### Recorded information

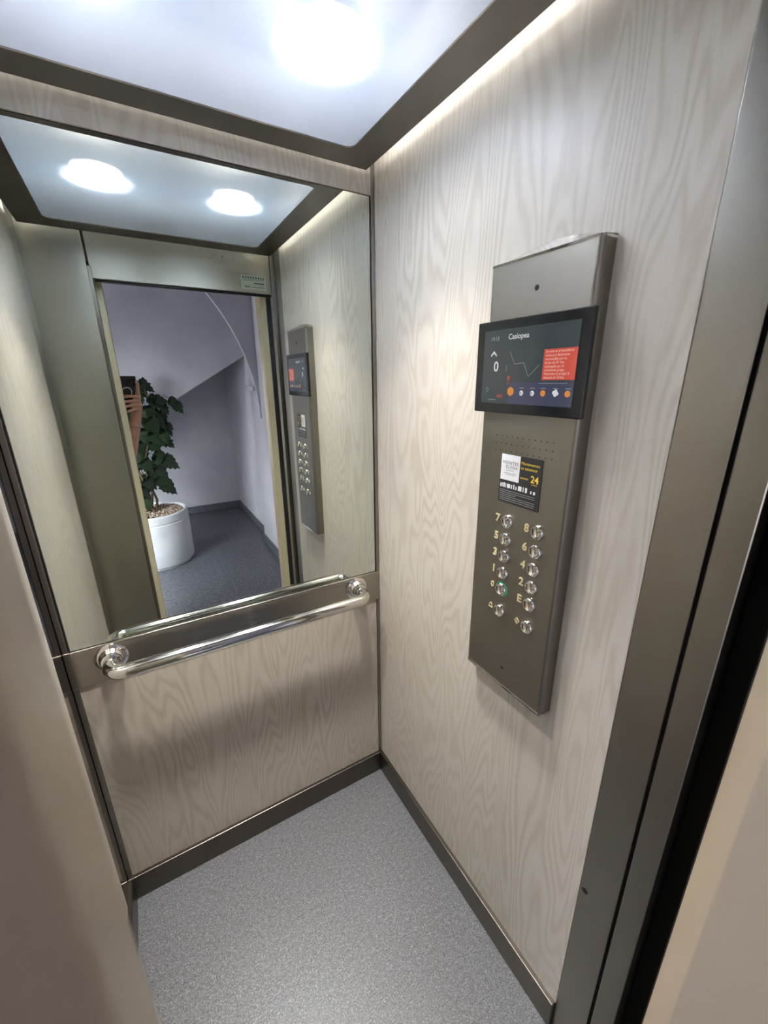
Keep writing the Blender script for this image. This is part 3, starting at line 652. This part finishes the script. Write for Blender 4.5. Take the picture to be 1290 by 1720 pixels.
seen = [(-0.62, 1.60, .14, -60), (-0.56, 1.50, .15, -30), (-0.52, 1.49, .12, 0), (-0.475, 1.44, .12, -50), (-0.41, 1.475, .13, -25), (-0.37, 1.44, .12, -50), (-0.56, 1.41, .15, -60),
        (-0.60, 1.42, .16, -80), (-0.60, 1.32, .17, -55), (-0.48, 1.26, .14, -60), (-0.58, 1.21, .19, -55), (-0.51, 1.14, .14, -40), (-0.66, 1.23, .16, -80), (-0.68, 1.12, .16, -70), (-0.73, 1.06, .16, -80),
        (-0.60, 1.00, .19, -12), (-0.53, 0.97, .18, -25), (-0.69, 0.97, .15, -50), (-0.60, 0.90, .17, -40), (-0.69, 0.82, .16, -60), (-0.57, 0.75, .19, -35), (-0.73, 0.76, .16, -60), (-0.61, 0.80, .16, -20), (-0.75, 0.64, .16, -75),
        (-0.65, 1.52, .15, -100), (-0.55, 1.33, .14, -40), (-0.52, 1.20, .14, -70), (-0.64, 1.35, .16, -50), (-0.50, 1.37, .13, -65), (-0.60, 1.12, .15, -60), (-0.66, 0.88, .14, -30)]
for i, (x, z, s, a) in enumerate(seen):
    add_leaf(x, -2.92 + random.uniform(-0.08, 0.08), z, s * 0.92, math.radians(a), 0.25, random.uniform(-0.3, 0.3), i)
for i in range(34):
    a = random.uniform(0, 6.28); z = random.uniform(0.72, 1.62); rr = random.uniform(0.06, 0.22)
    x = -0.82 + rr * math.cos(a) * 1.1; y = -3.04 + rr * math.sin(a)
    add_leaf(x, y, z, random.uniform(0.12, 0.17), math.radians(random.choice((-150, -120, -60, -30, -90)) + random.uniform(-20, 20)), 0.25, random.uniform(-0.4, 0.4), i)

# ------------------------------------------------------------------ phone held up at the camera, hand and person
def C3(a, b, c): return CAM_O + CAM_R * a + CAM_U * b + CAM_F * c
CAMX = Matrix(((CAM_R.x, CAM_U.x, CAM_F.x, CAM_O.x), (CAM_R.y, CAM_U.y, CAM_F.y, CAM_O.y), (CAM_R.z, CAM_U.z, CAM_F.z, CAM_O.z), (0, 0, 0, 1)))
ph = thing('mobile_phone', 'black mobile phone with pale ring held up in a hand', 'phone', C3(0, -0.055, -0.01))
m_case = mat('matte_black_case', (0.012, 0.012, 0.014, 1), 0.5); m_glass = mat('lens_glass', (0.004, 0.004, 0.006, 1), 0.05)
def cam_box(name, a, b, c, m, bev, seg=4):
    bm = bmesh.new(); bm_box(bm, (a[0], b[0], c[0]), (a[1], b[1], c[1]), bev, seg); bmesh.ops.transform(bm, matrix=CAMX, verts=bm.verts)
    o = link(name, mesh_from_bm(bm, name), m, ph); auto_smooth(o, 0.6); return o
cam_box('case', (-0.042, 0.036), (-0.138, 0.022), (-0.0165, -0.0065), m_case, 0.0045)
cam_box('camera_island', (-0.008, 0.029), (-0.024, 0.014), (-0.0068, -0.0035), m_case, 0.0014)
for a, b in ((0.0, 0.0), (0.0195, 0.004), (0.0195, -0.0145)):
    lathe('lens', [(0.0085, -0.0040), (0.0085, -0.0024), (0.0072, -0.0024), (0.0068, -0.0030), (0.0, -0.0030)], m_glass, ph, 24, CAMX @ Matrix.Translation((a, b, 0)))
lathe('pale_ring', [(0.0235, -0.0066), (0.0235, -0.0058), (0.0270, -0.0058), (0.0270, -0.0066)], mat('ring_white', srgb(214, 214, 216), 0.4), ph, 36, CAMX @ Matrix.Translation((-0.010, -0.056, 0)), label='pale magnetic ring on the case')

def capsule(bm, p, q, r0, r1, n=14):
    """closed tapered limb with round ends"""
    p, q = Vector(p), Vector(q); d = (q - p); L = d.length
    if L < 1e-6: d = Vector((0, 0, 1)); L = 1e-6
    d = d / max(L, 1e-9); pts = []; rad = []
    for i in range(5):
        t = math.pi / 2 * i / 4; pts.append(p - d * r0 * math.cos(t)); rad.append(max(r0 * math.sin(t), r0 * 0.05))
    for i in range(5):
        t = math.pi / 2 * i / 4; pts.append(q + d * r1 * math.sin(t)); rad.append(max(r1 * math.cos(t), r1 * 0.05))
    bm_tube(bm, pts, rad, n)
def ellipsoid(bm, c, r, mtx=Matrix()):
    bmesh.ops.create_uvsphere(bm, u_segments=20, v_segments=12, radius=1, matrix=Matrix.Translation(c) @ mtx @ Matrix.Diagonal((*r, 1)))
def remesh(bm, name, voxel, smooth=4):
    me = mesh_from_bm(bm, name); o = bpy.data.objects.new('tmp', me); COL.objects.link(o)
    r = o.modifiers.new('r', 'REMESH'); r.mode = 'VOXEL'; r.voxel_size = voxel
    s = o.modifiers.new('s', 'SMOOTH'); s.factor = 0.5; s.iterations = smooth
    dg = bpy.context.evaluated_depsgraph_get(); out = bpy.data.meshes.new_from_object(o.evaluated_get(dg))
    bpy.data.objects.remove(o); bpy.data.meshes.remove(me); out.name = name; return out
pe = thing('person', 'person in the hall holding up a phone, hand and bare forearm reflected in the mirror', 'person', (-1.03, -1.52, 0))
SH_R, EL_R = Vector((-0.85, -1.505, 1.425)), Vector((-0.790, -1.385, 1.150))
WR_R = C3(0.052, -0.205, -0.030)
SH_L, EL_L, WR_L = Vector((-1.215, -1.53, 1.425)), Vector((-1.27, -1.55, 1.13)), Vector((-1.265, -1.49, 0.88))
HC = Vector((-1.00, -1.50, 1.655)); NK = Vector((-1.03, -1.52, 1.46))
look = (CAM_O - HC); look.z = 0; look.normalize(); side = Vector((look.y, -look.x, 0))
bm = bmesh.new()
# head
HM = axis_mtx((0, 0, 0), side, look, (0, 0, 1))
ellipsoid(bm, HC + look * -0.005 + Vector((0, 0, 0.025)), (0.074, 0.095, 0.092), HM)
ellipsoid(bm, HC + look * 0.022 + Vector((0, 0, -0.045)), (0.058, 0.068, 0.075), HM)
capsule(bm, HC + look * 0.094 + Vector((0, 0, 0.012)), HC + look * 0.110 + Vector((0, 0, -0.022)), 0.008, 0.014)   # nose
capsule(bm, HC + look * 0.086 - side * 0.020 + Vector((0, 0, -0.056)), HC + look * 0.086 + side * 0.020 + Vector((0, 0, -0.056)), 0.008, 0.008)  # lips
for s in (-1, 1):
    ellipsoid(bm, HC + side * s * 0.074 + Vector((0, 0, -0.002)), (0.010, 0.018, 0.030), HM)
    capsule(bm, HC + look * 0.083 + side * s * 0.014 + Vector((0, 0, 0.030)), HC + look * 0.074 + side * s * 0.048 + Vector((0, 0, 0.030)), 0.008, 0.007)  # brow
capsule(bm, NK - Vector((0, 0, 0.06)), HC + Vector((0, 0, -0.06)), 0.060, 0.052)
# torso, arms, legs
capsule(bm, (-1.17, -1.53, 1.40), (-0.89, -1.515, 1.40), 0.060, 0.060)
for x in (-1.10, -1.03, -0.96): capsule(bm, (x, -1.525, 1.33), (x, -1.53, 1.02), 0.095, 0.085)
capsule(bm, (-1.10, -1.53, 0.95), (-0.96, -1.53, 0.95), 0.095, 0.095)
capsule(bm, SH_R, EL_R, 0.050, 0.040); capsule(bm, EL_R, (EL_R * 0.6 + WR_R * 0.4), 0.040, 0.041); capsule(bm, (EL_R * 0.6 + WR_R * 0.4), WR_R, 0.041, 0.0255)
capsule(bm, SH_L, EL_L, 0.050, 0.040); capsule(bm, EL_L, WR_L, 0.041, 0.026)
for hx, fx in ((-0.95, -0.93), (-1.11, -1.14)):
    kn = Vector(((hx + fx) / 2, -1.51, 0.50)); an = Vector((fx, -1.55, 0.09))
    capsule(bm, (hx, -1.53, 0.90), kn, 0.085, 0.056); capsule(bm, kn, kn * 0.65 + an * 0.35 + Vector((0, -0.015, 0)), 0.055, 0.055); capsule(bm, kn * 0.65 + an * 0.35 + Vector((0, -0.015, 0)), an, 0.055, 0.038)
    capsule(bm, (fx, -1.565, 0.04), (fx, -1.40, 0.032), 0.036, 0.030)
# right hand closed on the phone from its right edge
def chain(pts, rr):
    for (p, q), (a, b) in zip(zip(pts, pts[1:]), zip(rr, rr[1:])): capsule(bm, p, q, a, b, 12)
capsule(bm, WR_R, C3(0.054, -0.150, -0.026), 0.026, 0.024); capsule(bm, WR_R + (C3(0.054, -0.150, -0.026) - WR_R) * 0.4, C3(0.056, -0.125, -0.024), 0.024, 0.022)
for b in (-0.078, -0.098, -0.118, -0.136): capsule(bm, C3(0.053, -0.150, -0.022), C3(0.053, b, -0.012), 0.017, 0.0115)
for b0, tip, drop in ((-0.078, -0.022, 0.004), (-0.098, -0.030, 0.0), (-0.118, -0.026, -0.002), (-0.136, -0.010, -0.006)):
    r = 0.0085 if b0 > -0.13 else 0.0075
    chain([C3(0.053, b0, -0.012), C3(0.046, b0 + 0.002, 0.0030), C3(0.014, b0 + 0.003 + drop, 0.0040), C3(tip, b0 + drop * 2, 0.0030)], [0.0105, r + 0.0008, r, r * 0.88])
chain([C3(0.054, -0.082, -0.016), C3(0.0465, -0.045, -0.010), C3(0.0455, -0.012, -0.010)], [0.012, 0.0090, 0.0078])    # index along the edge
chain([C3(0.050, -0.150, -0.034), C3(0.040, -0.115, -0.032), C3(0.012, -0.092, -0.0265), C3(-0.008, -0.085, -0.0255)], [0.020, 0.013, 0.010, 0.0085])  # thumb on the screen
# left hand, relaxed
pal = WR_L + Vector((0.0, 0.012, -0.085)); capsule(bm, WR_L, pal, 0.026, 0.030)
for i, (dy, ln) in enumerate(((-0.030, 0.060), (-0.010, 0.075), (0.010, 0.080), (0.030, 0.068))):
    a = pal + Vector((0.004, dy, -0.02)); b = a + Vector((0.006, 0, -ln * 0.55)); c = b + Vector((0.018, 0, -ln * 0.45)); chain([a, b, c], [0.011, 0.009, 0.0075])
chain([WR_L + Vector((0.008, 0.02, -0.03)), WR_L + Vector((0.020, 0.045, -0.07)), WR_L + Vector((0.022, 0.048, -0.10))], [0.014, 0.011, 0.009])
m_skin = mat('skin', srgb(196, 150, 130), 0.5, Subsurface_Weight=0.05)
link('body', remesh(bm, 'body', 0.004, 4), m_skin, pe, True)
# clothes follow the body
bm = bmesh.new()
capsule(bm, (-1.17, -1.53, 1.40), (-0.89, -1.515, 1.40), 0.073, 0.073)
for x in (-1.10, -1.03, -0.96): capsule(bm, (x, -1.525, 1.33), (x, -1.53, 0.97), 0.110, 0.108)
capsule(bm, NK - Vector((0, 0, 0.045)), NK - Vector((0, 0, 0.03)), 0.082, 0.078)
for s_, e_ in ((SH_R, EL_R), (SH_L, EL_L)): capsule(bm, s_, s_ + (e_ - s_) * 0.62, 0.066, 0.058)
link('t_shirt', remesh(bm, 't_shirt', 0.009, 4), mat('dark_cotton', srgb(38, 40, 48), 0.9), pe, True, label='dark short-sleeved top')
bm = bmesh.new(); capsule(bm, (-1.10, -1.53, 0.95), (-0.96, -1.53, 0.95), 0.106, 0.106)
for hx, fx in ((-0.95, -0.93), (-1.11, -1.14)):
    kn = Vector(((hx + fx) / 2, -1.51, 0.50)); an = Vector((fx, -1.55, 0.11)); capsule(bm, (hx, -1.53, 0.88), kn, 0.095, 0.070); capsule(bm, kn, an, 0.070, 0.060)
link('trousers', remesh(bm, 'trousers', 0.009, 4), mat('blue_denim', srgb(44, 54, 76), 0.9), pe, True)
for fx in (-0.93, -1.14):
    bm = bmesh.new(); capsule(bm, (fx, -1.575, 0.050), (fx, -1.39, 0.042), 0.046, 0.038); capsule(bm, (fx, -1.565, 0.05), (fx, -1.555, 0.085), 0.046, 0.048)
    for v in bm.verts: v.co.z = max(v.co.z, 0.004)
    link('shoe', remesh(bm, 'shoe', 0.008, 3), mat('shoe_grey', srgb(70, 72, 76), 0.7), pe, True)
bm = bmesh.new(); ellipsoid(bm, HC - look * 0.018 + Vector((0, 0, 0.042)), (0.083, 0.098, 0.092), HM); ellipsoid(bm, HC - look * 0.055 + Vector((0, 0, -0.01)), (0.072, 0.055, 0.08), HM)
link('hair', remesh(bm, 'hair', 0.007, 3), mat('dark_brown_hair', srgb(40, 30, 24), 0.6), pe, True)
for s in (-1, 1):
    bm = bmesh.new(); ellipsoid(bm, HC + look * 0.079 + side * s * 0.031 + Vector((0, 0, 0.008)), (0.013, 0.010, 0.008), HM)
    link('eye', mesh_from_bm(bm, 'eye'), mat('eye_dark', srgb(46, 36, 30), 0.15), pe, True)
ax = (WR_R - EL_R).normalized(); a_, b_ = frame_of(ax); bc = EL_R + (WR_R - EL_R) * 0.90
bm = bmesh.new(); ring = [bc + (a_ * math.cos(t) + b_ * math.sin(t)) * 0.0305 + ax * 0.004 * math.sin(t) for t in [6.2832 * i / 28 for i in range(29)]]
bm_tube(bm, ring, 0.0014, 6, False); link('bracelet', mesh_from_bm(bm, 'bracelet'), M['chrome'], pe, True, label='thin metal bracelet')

### Aim of the exercise
Restate, line by line and word for word, everything from the top of the material through the line that contains "random.uniform(-0.4, 0.4), i)". Leave pictures out.

### In response
Keep writing the Blender script for this image. This is part 3, starting at line 652. This part finishes the script. Write for Blender 4.5. Take the picture to be 1290 by 1720 pixels.
seen = [(-0.62, 1.60, .14, -60), (-0.56, 1.50, .15, -30), (-0.52, 1.49, .12, 0), (-0.475, 1.44, .12, -50), (-0.41, 1.475, .13, -25), (-0.37, 1.44, .12, -50), (-0.56, 1.41, .15, -60),
        (-0.60, 1.42, .16, -80), (-0.60, 1.32, .17, -55), (-0.48, 1.26, .14, -60), (-0.58, 1.21, .19, -55), (-0.51, 1.14, .14, -40), (-0.66, 1.23, .16, -80), (-0.68, 1.12, .16, -70), (-0.73, 1.06, .16, -80),
        (-0.60, 1.00, .19, -12), (-0.53, 0.97, .18, -25), (-0.69, 0.97, .15, -50), (-0.60, 0.90, .17, -40), (-0.69, 0.82, .16, -60), (-0.57, 0.75, .19, -35), (-0.73, 0.76, .16, -60), (-0.61, 0.80, .16, -20), (-0.75, 0.64, .16, -75),
        (-0.65, 1.52, .15, -100), (-0.55, 1.33, .14, -40), (-0.52, 1.20, .14, -70), (-0.64, 1.35, .16, -50), (-0.50, 1.37, .13, -65), (-0.60, 1.12, .15, -60), (-0.66, 0.88, .14, -30)]
for i, (x, z, s, a) in enumerate(seen):
    add_leaf(x, -2.92 + random.uniform(-0.08, 0.08), z, s * 0.92, math.radians(a), 0.25, random.uniform(-0.3, 0.3), i)
for i in range(34):
    a = random.uniform(0, 6.28); z = random.uniform(0.72, 1.62); rr = random.uniform(0.06, 0.22)
    x = -0.82 + rr * math.cos(a) * 1.1; y = -3.04 + rr * math.sin(a)
    add_leaf(x, y, z, random.uniform(0.12, 0.17), math.radians(random.choice((-150, -120, -60, -30, -90)) + random.uniform(-20, 20)), 0.25, random.uniform(-0.4, 0.4), i)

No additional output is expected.